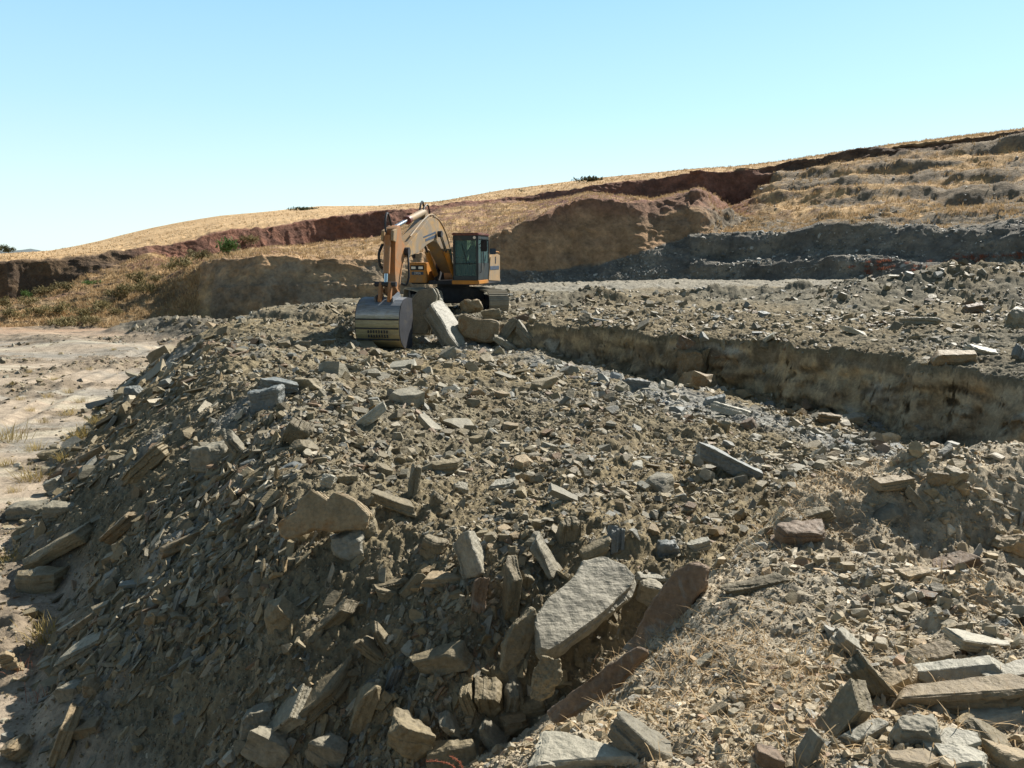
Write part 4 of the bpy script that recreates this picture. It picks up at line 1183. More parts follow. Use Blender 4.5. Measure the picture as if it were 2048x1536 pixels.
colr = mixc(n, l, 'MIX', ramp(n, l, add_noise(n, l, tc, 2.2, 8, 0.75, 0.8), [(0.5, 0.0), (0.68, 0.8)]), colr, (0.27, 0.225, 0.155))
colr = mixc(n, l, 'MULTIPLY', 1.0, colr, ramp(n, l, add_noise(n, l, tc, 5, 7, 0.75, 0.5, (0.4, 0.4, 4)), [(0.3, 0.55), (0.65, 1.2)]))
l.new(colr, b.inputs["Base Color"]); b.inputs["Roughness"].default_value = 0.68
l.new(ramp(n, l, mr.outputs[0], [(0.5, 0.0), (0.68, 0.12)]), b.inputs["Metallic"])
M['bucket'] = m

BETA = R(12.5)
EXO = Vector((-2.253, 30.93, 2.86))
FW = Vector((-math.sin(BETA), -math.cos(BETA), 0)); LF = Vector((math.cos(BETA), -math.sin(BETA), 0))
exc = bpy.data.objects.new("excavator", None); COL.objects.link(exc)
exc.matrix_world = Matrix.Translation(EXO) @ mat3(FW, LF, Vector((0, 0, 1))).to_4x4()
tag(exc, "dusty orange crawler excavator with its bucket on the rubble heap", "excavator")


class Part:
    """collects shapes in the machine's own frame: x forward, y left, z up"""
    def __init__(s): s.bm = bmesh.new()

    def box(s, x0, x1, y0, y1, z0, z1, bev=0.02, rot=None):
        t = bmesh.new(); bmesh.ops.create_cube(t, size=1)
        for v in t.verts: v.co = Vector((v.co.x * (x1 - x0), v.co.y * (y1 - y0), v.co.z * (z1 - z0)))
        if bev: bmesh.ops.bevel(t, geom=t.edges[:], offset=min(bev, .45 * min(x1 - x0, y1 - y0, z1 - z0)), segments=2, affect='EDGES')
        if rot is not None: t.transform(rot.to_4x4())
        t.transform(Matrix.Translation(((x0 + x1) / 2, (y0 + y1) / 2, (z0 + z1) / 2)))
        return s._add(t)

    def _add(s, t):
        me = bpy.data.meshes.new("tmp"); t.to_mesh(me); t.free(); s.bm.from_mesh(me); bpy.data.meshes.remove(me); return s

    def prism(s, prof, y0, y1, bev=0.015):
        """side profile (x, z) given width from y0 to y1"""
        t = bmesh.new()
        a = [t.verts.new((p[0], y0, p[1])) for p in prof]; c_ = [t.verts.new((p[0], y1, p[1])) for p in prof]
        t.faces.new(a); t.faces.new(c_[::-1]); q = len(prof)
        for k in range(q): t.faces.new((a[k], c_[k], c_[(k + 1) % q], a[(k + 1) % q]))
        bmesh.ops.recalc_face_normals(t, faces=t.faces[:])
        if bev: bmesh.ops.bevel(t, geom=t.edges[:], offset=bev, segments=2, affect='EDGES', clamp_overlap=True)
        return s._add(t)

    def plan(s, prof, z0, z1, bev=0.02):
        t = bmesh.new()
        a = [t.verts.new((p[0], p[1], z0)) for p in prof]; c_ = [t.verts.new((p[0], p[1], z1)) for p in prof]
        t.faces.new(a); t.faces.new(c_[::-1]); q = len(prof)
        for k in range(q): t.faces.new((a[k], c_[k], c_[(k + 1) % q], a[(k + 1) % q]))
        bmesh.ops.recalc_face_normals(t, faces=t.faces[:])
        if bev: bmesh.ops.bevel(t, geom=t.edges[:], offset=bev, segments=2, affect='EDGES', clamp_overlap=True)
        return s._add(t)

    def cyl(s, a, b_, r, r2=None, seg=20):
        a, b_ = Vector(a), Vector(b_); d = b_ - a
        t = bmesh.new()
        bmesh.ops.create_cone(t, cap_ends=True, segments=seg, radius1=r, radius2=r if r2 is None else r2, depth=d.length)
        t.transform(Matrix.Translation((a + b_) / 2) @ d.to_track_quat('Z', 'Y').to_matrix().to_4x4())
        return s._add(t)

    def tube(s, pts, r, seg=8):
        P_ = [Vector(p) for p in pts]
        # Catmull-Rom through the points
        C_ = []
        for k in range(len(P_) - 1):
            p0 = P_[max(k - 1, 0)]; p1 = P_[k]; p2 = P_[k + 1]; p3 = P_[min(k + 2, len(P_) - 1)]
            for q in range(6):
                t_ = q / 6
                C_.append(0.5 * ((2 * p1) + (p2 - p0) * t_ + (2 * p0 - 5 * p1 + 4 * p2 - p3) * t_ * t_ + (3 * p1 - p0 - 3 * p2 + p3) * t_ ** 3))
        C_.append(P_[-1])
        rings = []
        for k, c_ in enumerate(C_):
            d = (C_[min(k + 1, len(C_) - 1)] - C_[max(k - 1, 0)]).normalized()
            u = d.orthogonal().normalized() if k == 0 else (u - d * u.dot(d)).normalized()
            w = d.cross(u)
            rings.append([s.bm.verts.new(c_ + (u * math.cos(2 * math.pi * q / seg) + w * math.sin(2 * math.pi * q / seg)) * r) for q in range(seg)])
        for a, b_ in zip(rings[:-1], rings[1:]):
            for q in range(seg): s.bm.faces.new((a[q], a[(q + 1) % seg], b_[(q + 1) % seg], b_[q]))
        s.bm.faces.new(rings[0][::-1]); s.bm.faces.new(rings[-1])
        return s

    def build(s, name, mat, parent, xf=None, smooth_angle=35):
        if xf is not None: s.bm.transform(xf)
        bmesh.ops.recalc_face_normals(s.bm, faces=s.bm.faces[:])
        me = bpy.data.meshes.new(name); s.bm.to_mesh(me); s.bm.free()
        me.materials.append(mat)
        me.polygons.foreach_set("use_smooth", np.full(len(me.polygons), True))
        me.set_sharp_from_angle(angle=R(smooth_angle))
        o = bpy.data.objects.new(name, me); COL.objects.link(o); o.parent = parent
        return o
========
Copy the listing word for word, excluding its pictures.

Full response
Write part 4 of the bpy script that recreates this picture. It picks up at line 1183. More parts follow. Use Blender 4.5. Measure the picture as if it were 2048x1536 pixels.
colr = mixc(n, l, 'MIX', ramp(n, l, add_noise(n, l, tc, 2.2, 8, 0.75, 0.8), [(0.5, 0.0), (0.68, 0.8)]), colr, (0.27, 0.225, 0.155))
colr = mixc(n, l, 'MULTIPLY', 1.0, colr, ramp(n, l, add_noise(n, l, tc, 5, 7, 0.75, 0.5, (0.4, 0.4, 4)), [(0.3, 0.55), (0.65, 1.2)]))
l.new(colr, b.inputs["Base Color"]); b.inputs["Roughness"].default_value = 0.68
l.new(ramp(n, l, mr.outputs[0], [(0.5, 0.0), (0.68, 0.12)]), b.inputs["Metallic"])
M['bucket'] = m

BETA = R(12.5)
EXO = Vector((-2.253, 30.93, 2.86))
FW = Vector((-math.sin(BETA), -math.cos(BETA), 0)); LF = Vector((math.cos(BETA), -math.sin(BETA), 0))
exc = bpy.data.objects.new("excavator", None); COL.objects.link(exc)
exc.matrix_world = Matrix.Translation(EXO) @ mat3(FW, LF, Vector((0, 0, 1))).to_4x4()
tag(exc, "dusty orange crawler excavator with its bucket on the rubble heap", "excavator")


class Part:
    """collects shapes in the machine's own frame: x forward, y left, z up"""
    def __init__(s): s.bm = bmesh.new()

    def box(s, x0, x1, y0, y1, z0, z1, bev=0.02, rot=None):
        t = bmesh.new(); bmesh.ops.create_cube(t, size=1)
        for v in t.verts: v.co = Vector((v.co.x * (x1 - x0), v.co.y * (y1 - y0), v.co.z * (z1 - z0)))
        if bev: bmesh.ops.bevel(t, geom=t.edges[:], offset=min(bev, .45 * min(x1 - x0, y1 - y0, z1 - z0)), segments=2, affect='EDGES')
        if rot is not None: t.transform(rot.to_4x4())
        t.transform(Matrix.Translation(((x0 + x1) / 2, (y0 + y1) / 2, (z0 + z1) / 2)))
        return s._add(t)

    def _add(s, t):
        me = bpy.data.meshes.new("tmp"); t.to_mesh(me); t.free(); s.bm.from_mesh(me); bpy.data.meshes.remove(me); return s

    def prism(s, prof, y0, y1, bev=0.015):
        """side profile (x, z) given width from y0 to y1"""
        t = bmesh.new()
        a = [t.verts.new((p[0], y0, p[1])) for p in prof]; c_ = [t.verts.new((p[0], y1, p[1])) for p in prof]
        t.faces.new(a); t.faces.new(c_[::-1]); q = len(prof)
        for k in range(q): t.faces.new((a[k], c_[k], c_[(k + 1) % q], a[(k + 1) % q]))
        bmesh.ops.recalc_face_normals(t, faces=t.faces[:])
        if bev: bmesh.ops.bevel(t, geom=t.edges[:], offset=bev, segments=2, affect='EDGES', clamp_overlap=True)
        return s._add(t)

    def plan(s, prof, z0, z1, bev=0.02):
        t = bmesh.new()
        a = [t.verts.new((p[0], p[1], z0)) for p in prof]; c_ = [t.verts.new((p[0], p[1], z1)) for p in prof]
        t.faces.new(a); t.faces.new(c_[::-1]); q = len(prof)
        for k in range(q): t.faces.new((a[k], c_[k], c_[(k + 1) % q], a[(k + 1) % q]))
        bmesh.ops.recalc_face_normals(t, faces=t.faces[:])
        if bev: bmesh.ops.bevel(t, geom=t.edges[:], offset=bev, segments=2, affect='EDGES', clamp_overlap=True)
        return s._add(t)

    def cyl(s, a, b_, r, r2=None, seg=20):
        a, b_ = Vector(a), Vector(b_); d = b_ - a
        t = bmesh.new()
        bmesh.ops.create_cone(t, cap_ends=True, segments=seg, radius1=r, radius2=r if r2 is None else r2, depth=d.length)
        t.transform(Matrix.Translation((a + b_) / 2) @ d.to_track_quat('Z', 'Y').to_matrix().to_4x4())
        return s._add(t)

    def tube(s, pts, r, seg=8):
        P_ = [Vector(p) for p in pts]
        # Catmull-Rom through the points
        C_ = []
        for k in range(len(P_) - 1):
            p0 = P_[max(k - 1, 0)]; p1 = P_[k]; p2 = P_[k + 1]; p3 = P_[min(k + 2, len(P_) - 1)]
            for q in range(6):
                t_ = q / 6
                C_.append(0.5 * ((2 * p1) + (p2 - p0) * t_ + (2 * p0 - 5 * p1 + 4 * p2 - p3) * t_ * t_ + (3 * p1 - p0 - 3 * p2 + p3) * t_ ** 3))
        C_.append(P_[-1])
        rings = []
        for k, c_ in enumerate(C_):
            d = (C_[min(k + 1, len(C_) - 1)] - C_[max(k - 1, 0)]).normalized()
            u = d.orthogonal().normalized() if k == 0 else (u - d * u.dot(d)).normalized()
            w = d.cross(u)
            rings.append([s.bm.verts.new(c_ + (u * math.cos(2 * math.pi * q / seg) + w * math.sin(2 * math.pi * q / seg)) * r) for q in range(seg)])
        for a, b_ in zip(rings[:-1], rings[1:]):
            for q in range(seg): s.bm.faces.new((a[q], a[(q + 1) % seg], b_[(q + 1) % seg], b_[q]))
        s.bm.faces.new(rings[0][::-1]); s.bm.faces.new(rings[-1])
        return s

    def build(s, name, mat, parent, xf=None, smooth_angle=35):
        if xf is not None: s.bm.transform(xf)
        bmesh.ops.recalc_face_normals(s.bm, faces=s.bm.faces[:])
        me = bpy.data.meshes.new(name); s.bm.to_mesh(me); s.bm.free()
        me.materials.append(mat)
        me.polygons.foreach_set("use_smooth", np.full(len(me.polygons), True))
        me.set_sharp_from_angle(angle=R(smooth_angle))
        o = bpy.data.objects.new(name, me); COL.objects.link(o); o.parent = parent
        return o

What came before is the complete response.